Certamente nessa carta dos
índios estão algumas das questões mais importantes da educação que se discute
hoje. Assim, fica evidenciado que não há um modelo único nem mesmo uma forma
única. Creio até que nem exista uma educação melhor que outra se ocorrem em
contextos diferentes dada a impossibilidade de comparar culturas e valores.

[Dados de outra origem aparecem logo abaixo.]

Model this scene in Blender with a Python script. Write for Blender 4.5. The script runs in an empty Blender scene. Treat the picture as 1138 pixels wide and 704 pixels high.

Precisamos cuidar de nossa
educação filtrando modelos importados inadequados e desajustados a nossa
realidade local. Diferentemente da situação tão delineada e distante entre as
partes pacificadas relatada na carta acima, o Brasil tem na mistura de povos e
etnias um valor cultural diferenciado para nossa educação.
Tenho certeza que
encontraremos os legítimos valores brasileiros entre os extremos representados
por personagens clássicos. De um lado, Iracema, a romântica virgem dos lábios
de mel, índia que por fidelidade a seus princípios, renuncia o alto posto
tribal que ocupa, para, uma vez apaixonada, viver o drama de casar com Martim,
branco guerreiro que combate seus irmãos índios. Fato que a faz viver profundo
drama, mas que dessa união nasceu Moacir. E opostamente, Macunaíma, negro,
filho de índia, nascido na selva que se torna branco para ir para São Paulo,
revelando sua natureza de herói sem nenhum caráter. Embora nenhum destes seja,
por si, a expressão fiel do povo brasileiro, também não há como descartá-los:
ambos comungam da miscigenação como elevado valor brasileiro.
Respeitemos a riqueza de
nossa cultura, farta de lendas, músicas, folclore, autores famosos e, acima de
tudo, miscigenada como nenhuma outra, para juntos encontrarmos os bons e
profundos valores próprios que estão presentes no íntimo de cada brasileiro e
ajudar a fazer do Brasil uma Nação (com N maiúsculo mesmo).